C'est l'histoire de Mouna, 18 ans, qui a fui le domicile familial de Vaulx-en-Velin en juillet dernier pour éviter un voyage en Tunisie et un mariage forcé avec un vague cousin. Sa soeur Safa avait subi le même sort l'été précédent et Mouna savait donc à quoi s'attendre. Mais un beau matin de septembre, elle a croisé, hasard ou pas, l'un de ses frères dans le bus, qui a aussitôt appelé à la rescousse deux de ses frères. La petite famille s'est retrouvée à un arrêt du 8e arrondissement de Lyon et les trois frères Hadhek ont contraint la jeune fille à monter à bord de la voiture. "Ça a bien duré dix ou quinze minutes, elle se débattait, se jetait à terre, criait au secours, demandait d'appeler la police et pleurait", a expliqué le procureur de la République devant le tribunal correctionnel qui a jugé, mardi, les trois frères pour violence en bande organisée, enlèvement et séquestration.
Cinq passants, choqués par la violence de la scène, ont effectivement appelé le 17 pour dénoncer "un enlèvement". L'un d'eux a même tenté de rattraper la voiture des fuyards. La police n'a pas tardé, grâce à la plaque minéralogique, à retrouver les propriétaires de la voiture et la jeune fille. Ils ont récupéré Mouna à Vaulx-en-Velin au domicile de ses parents. Une famille tunisienne sans histoire. Dix enfants, dont une soeur aînée mariée au pays. Aucun n'avait jamais eu affaire à la police.
"On l'a un peu poussée"
"Ça fait trois mois que les parents n'avaient pas de nouvelles d'elle, ils s'inquiétaient", a expliqué à la barre le plus jeune frère, celui qui a retrouvé la trace de Mouna. "Il y avait une fête religieuse chez nous, on voulait convaincre notre soeur de venir voir les parents", a enchaîné le deuxième. "Elle hésitait à monter dans la voiture, on l'a un peu poussée", a reconnu du bout des lèvres le troisième, "on l'a tenue par la main, on l'a un peu aidée".
"On n'a pas, d'un côté, une famille intégriste et, de l'autre, la volonté d'émancipation d'une jeune fille", a plaidé Ingrid Poulet, l'avocate du plus jeune frère, mais plutôt une question de loyauté entre des fils qui veulent être de bons fils et faire plaisir à leur père et ramener la fille à la maison, et de bons frères qui voudraient laisser à leur soeur le choix de sa vie". "Pour eux, ajoute l'avocate, il n'y avait pas conscience de violer la loi, mais plutôt de faire plaisir à leur père".
"Parce qu'elle a peur", a expliqué son avocate Christelle Panzani, Mouna n'a pas voulu assister à l'audience du tribunal correctionnel.

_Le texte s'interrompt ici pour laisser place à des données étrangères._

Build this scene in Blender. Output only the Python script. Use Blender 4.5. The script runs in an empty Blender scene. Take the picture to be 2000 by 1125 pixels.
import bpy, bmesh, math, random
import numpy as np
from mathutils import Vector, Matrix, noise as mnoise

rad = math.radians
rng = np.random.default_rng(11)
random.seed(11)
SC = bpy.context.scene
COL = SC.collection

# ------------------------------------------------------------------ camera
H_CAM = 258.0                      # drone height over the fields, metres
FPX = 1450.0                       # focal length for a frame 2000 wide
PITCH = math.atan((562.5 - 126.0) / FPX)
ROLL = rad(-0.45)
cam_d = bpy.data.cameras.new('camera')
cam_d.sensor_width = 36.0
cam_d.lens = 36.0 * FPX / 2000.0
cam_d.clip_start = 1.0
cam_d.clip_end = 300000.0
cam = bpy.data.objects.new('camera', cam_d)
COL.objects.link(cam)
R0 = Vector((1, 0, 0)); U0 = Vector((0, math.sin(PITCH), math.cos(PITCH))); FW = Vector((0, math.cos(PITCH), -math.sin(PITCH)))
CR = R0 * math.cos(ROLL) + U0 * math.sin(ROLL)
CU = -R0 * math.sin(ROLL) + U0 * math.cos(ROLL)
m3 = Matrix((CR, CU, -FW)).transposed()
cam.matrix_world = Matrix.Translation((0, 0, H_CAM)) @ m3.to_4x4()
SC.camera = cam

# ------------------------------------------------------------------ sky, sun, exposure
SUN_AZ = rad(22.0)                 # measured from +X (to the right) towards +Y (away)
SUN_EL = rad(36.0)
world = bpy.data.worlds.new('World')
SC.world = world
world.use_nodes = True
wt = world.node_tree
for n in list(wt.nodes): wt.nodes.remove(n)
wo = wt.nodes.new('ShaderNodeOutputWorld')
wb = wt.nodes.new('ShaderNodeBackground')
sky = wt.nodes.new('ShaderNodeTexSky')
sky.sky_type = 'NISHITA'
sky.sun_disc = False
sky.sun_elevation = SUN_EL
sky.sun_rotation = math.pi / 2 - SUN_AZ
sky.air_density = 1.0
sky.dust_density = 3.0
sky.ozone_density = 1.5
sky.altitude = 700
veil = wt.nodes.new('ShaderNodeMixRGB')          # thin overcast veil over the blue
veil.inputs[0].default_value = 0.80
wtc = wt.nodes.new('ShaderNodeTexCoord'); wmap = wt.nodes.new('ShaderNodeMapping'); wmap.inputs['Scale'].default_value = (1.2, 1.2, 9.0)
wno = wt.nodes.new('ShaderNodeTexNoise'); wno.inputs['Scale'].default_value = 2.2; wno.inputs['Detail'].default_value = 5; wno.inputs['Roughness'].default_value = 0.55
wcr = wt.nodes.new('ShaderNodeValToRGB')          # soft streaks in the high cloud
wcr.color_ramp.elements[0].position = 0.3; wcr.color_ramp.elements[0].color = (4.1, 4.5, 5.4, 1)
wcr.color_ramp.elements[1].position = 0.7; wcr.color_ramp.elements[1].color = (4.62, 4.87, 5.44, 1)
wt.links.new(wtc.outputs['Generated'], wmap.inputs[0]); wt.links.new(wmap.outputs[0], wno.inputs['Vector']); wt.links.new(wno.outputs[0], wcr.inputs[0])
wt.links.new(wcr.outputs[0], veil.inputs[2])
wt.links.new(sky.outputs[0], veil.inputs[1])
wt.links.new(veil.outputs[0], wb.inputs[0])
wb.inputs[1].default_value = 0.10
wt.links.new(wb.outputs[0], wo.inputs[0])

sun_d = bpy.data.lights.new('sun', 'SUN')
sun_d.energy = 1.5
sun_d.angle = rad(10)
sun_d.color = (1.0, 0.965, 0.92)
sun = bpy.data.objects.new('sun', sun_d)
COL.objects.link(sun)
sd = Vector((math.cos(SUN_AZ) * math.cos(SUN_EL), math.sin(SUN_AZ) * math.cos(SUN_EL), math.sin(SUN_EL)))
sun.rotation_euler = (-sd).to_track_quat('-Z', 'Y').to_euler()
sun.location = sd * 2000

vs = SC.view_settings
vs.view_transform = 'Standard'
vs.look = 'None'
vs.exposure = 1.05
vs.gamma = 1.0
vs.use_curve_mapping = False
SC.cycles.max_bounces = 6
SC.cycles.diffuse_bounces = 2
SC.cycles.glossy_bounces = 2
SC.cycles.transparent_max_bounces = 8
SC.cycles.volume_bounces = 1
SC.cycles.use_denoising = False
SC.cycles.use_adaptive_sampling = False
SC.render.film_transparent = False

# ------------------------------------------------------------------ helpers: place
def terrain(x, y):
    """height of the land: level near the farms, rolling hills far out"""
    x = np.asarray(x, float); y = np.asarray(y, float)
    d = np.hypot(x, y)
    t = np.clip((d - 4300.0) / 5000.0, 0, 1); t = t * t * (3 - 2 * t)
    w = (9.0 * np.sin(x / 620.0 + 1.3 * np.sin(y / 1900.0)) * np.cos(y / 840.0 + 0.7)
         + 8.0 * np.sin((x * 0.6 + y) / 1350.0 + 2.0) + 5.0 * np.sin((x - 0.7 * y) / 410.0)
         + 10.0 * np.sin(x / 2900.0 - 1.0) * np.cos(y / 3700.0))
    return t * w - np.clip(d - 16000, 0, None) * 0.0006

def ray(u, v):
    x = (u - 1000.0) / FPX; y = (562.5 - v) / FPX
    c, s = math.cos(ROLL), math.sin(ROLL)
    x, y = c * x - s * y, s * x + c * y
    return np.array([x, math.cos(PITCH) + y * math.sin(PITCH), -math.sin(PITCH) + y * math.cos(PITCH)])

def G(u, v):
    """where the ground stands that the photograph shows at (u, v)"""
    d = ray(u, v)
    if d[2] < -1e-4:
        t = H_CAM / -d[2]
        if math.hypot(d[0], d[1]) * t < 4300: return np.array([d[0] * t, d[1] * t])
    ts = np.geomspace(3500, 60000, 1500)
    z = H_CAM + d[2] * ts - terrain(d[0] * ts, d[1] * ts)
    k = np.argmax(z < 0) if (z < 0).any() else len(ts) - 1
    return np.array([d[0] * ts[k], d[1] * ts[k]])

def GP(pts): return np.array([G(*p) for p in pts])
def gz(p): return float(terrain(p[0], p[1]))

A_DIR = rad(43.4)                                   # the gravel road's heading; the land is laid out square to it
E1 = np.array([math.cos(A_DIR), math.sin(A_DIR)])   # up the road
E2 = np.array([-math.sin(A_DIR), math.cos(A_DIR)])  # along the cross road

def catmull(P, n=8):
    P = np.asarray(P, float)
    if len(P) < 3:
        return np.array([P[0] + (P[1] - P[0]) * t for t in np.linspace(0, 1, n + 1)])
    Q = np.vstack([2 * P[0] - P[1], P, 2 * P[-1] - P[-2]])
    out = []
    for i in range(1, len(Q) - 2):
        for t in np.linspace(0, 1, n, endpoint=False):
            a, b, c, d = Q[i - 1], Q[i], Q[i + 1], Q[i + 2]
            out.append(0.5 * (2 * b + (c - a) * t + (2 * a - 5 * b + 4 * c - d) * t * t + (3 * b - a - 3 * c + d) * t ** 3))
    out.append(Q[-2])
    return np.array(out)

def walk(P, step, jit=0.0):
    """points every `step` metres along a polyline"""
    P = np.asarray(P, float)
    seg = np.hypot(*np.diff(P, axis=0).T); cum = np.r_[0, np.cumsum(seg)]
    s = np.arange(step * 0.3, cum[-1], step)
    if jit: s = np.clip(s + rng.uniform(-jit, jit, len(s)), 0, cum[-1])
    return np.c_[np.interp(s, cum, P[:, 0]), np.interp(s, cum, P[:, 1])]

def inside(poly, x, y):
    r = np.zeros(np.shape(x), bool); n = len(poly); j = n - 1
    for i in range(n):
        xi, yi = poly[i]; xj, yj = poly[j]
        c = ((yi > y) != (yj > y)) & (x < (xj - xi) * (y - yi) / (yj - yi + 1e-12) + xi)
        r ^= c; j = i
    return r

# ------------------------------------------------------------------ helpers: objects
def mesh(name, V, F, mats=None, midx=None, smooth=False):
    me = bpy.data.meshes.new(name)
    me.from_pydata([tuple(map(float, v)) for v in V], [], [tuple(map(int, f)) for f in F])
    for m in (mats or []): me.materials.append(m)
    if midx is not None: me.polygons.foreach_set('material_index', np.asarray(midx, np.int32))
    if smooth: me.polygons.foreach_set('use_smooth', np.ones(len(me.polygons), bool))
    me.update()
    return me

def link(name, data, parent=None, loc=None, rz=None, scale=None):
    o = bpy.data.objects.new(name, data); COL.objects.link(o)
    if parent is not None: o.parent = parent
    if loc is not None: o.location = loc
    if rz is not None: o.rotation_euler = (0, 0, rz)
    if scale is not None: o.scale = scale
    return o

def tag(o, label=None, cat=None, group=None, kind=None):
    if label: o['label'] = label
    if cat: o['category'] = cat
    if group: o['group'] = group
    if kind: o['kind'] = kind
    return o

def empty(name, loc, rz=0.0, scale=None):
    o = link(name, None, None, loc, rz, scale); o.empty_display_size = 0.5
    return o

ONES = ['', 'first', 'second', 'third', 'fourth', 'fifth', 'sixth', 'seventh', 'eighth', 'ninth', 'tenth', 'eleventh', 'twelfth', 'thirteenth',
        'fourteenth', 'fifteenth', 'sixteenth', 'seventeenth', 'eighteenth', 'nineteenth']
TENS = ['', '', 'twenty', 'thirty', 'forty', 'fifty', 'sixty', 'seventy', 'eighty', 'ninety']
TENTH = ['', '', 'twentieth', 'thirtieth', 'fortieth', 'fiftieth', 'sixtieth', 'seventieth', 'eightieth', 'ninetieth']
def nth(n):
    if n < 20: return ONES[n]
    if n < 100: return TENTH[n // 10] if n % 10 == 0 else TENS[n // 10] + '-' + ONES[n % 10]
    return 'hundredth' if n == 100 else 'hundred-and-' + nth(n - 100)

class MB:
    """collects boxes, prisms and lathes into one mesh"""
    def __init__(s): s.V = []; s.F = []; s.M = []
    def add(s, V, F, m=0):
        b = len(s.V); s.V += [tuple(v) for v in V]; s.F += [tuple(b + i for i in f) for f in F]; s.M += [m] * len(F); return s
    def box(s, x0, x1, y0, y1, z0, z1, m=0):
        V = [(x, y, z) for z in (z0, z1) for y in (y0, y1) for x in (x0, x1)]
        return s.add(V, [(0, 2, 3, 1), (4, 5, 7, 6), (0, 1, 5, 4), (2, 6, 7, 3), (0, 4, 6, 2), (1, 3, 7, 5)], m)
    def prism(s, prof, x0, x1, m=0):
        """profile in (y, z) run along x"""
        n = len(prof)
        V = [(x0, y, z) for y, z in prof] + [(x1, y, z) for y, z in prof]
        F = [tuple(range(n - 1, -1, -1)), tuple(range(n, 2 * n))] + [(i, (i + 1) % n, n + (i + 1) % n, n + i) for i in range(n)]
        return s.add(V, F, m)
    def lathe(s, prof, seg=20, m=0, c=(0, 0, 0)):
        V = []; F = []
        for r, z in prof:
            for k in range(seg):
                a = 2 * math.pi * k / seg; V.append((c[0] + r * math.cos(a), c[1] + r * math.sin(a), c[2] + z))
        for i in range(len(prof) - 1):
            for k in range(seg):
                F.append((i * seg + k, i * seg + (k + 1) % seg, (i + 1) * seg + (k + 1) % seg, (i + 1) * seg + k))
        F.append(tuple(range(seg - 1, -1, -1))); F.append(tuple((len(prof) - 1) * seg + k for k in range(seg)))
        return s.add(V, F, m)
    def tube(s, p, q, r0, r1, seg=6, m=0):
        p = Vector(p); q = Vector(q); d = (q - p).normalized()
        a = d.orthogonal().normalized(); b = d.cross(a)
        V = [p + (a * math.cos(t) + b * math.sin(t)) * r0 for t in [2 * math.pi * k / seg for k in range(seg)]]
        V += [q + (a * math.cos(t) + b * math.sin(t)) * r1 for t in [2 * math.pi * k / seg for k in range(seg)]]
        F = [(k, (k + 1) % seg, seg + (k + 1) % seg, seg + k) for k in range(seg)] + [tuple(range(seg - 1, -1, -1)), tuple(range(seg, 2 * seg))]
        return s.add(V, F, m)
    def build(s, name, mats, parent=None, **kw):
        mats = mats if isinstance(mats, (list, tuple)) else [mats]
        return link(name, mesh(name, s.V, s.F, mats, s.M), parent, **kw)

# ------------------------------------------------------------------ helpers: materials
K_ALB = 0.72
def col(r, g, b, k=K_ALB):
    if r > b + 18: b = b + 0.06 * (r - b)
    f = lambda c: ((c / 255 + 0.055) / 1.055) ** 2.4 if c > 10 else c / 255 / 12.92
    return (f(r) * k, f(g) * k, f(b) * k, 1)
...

Elle vit avec sa soeur Safa, 21 ans, mariée de force en Tunisie l'été dernier et rentrée en France depuis, dans un appartement dont elles taisent l'adresse à leur famille. Les deux jeunes soeurs n'ont plus de passeports ni aucun autre papier : introuvables. Elles soupçonnent leur famille de les avoir subtilisés. Le tribunal correctionnel a condamné les trois frères à six mois de prison avec sursis et à une interdiction d'entrer en contact avec leurs soeurs. Les deux jeunes filles envisagent néanmoins de déménager une nouvelle fois pour être tranquilles.